**Task brief**
In the listing that follows, locate the line containing "Continue the Blender Python script for this scene: part 5, from" and the line containing "dark bushes scattered". Retype exactly those two lines and every line between them, and nothing more.

— Start Supplied records —

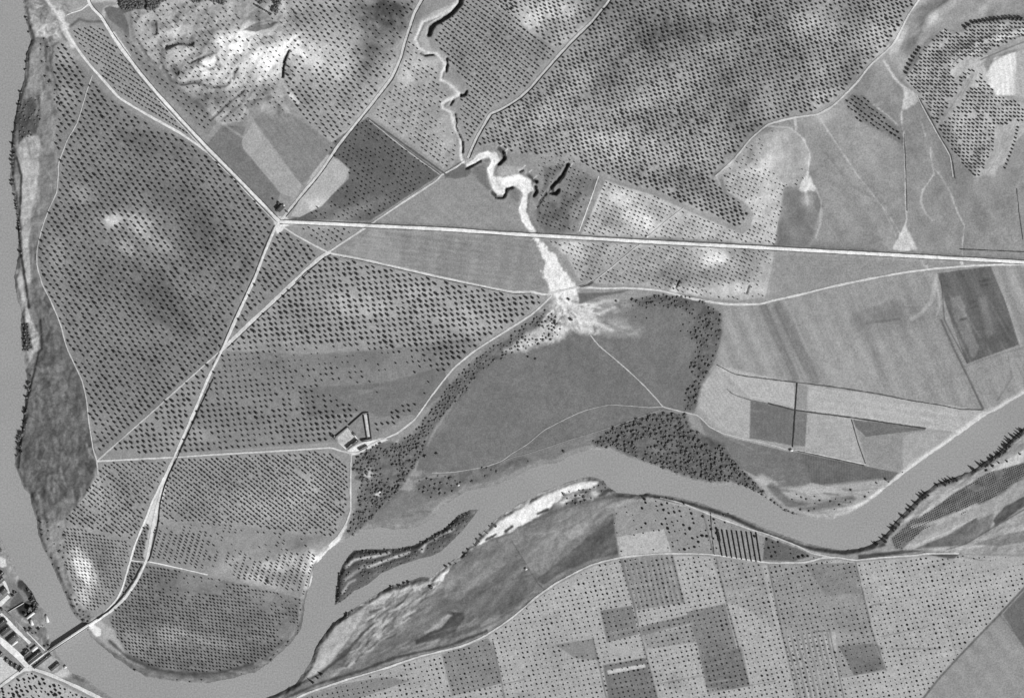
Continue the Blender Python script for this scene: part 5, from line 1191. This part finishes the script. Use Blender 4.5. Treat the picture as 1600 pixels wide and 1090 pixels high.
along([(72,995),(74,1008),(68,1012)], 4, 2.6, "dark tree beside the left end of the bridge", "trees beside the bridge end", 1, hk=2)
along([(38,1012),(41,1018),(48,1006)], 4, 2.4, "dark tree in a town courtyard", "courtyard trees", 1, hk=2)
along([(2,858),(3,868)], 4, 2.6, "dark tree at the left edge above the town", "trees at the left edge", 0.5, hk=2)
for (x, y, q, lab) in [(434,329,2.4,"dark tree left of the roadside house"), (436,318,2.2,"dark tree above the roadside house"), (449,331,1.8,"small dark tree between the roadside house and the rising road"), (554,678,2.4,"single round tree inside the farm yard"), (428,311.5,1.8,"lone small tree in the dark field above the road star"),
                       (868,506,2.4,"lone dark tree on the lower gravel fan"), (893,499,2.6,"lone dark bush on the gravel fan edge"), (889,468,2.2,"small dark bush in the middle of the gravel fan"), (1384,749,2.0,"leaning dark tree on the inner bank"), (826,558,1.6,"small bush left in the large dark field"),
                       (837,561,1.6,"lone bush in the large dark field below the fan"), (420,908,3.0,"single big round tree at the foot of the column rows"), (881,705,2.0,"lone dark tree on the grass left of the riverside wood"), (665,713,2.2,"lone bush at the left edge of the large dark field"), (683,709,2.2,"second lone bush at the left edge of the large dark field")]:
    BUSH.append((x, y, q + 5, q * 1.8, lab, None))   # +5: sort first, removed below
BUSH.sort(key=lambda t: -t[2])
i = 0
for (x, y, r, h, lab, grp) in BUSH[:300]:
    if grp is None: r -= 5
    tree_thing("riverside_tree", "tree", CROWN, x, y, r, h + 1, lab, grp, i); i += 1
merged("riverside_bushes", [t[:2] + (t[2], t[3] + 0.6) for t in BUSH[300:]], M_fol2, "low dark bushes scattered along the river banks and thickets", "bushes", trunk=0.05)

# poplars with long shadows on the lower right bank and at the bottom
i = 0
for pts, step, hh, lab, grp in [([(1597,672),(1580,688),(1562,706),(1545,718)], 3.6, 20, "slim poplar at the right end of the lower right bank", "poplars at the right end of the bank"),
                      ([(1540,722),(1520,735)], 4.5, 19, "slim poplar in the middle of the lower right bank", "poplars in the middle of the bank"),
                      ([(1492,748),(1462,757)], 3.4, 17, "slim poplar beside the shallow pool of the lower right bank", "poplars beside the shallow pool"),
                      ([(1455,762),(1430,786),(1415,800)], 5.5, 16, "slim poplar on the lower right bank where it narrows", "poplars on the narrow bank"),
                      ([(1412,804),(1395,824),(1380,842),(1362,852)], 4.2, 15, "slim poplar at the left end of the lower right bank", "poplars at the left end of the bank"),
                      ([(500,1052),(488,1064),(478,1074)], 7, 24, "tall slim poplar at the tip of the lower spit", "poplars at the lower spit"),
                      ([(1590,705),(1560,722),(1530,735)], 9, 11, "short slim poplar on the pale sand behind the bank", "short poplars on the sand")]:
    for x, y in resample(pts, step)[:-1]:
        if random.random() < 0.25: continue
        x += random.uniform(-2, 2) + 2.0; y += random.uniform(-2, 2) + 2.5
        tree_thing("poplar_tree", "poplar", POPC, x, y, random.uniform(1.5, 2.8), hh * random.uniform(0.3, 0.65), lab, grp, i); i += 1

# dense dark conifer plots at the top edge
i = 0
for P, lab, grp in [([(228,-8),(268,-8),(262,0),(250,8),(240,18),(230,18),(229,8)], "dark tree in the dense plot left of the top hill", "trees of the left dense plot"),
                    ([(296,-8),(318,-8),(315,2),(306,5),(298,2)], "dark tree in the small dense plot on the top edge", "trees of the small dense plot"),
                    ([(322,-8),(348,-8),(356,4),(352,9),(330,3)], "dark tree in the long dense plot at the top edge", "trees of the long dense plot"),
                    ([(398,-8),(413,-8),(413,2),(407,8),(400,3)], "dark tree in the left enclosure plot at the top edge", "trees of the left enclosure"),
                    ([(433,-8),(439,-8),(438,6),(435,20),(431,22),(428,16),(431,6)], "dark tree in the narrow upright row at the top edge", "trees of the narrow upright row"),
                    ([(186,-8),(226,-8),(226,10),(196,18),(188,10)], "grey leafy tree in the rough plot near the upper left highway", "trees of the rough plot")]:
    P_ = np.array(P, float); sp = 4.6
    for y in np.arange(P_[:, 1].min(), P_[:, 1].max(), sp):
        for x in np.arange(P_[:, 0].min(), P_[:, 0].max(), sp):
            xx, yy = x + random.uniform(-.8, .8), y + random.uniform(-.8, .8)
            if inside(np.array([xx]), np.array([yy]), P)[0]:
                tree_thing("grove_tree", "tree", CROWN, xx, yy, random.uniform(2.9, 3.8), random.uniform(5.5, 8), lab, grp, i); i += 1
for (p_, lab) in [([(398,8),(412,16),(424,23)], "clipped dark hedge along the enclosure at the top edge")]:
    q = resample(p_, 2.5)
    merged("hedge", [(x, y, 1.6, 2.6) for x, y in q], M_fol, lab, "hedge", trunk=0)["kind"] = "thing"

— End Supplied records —
— Start Supplied records —

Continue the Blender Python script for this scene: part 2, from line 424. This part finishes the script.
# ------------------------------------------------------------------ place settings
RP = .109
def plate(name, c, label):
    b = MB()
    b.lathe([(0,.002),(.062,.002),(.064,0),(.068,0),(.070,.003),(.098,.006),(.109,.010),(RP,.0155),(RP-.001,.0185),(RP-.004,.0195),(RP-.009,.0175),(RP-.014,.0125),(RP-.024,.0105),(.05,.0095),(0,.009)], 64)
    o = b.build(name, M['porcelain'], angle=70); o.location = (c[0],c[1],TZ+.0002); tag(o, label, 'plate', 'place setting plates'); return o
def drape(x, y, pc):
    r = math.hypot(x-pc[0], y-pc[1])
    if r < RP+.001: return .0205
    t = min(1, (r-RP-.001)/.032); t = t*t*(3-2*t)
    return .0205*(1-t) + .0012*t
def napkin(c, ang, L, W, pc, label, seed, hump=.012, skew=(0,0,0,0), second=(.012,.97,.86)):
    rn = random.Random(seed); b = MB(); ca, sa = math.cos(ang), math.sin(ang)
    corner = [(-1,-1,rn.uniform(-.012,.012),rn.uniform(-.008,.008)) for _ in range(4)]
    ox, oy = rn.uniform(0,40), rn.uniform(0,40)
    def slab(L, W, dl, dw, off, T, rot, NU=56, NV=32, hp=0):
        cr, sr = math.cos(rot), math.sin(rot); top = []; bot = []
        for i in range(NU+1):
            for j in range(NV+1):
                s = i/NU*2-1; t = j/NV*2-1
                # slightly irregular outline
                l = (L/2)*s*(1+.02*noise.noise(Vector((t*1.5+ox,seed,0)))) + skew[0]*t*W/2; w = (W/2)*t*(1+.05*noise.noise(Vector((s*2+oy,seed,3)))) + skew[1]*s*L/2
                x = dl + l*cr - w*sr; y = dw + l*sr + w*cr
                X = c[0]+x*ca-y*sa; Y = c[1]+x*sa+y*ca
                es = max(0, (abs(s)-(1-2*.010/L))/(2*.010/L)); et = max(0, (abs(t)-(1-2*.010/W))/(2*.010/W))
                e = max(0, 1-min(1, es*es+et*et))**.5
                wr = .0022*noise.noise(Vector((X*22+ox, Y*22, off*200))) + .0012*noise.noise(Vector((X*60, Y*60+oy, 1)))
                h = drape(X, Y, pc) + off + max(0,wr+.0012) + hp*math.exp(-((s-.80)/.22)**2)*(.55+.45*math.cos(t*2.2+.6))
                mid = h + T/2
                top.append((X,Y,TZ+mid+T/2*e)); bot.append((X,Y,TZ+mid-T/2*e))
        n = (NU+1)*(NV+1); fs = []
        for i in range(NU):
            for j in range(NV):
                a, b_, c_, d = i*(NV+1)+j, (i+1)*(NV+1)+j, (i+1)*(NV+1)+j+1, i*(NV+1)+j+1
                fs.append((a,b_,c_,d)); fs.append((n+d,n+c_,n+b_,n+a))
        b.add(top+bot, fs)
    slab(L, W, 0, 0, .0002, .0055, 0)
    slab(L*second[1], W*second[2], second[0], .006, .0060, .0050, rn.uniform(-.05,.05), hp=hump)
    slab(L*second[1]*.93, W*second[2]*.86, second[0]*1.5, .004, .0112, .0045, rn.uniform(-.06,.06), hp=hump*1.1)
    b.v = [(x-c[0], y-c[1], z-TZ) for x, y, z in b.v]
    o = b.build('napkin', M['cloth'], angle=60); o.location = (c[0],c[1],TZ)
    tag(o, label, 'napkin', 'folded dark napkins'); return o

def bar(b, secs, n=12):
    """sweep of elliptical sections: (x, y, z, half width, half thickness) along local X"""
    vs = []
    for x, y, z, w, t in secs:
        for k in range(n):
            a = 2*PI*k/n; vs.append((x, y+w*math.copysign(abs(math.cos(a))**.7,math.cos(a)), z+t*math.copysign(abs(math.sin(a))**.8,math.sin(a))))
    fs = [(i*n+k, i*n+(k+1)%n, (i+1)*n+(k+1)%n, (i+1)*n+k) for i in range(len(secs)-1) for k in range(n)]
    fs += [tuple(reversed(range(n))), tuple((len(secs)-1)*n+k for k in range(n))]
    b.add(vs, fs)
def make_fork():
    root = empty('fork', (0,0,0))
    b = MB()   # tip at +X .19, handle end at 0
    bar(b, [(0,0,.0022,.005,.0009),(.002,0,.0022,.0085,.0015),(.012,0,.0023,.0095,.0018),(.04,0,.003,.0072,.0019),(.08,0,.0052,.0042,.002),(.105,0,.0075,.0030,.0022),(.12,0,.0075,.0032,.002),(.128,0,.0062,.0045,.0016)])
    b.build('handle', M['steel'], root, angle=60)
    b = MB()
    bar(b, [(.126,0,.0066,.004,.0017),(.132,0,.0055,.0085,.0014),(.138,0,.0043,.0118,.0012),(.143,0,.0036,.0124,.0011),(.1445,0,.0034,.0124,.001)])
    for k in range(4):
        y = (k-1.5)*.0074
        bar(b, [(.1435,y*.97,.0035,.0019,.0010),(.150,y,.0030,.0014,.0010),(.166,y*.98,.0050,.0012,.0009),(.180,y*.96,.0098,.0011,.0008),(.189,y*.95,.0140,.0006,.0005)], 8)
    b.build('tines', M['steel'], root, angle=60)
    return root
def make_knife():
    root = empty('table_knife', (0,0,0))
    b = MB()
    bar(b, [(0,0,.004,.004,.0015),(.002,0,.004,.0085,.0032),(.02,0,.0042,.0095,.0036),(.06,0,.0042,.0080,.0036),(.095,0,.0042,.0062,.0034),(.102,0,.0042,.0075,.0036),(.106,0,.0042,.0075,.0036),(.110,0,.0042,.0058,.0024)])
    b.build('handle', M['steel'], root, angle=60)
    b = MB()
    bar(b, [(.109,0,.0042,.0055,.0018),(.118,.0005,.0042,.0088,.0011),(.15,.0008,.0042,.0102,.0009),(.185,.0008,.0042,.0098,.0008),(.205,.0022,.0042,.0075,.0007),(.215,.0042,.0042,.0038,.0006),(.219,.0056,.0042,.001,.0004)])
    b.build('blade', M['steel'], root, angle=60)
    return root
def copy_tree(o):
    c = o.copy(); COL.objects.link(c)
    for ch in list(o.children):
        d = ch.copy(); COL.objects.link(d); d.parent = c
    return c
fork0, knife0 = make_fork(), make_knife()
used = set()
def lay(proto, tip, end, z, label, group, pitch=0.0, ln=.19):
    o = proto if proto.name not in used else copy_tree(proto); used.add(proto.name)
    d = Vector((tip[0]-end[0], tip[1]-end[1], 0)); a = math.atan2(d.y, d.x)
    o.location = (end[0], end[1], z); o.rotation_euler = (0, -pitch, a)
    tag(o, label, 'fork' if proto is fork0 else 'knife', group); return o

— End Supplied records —

**Answer to the problem**
Continue the Blender Python script for this scene: part 5, from line 1191. This part finishes the script. Use Blender 4.5. Treat the picture as 1600 pixels wide and 1090 pixels high.
along([(72,995),(74,1008),(68,1012)], 4, 2.6, "dark tree beside the left end of the bridge", "trees beside the bridge end", 1, hk=2)
along([(38,1012),(41,1018),(48,1006)], 4, 2.4, "dark tree in a town courtyard", "courtyard trees", 1, hk=2)
along([(2,858),(3,868)], 4, 2.6, "dark tree at the left edge above the town", "trees at the left edge", 0.5, hk=2)
for (x, y, q, lab) in [(434,329,2.4,"dark tree left of the roadside house"), (436,318,2.2,"dark tree above the roadside house"), (449,331,1.8,"small dark tree between the roadside house and the rising road"), (554,678,2.4,"single round tree inside the farm yard"), (428,311.5,1.8,"lone small tree in the dark field above the road star"),
                       (868,506,2.4,"lone dark tree on the lower gravel fan"), (893,499,2.6,"lone dark bush on the gravel fan edge"), (889,468,2.2,"small dark bush in the middle of the gravel fan"), (1384,749,2.0,"leaning dark tree on the inner bank"), (826,558,1.6,"small bush left in the large dark field"),
                       (837,561,1.6,"lone bush in the large dark field below the fan"), (420,908,3.0,"single big round tree at the foot of the column rows"), (881,705,2.0,"lone dark tree on the grass left of the riverside wood"), (665,713,2.2,"lone bush at the left edge of the large dark field"), (683,709,2.2,"second lone bush at the left edge of the large dark field")]:
    BUSH.append((x, y, q + 5, q * 1.8, lab, None))   # +5: sort first, removed below
BUSH.sort(key=lambda t: -t[2])
i = 0
for (x, y, r, h, lab, grp) in BUSH[:300]:
    if grp is None: r -= 5
    tree_thing("riverside_tree", "tree", CROWN, x, y, r, h + 1, lab, grp, i); i += 1
merged("riverside_bushes", [t[:2] + (t[2], t[3] + 0.6) for t in BUSH[300:]], M_fol2, "low dark bushes scattered along the river banks and thickets", "bushes", trunk=0.05)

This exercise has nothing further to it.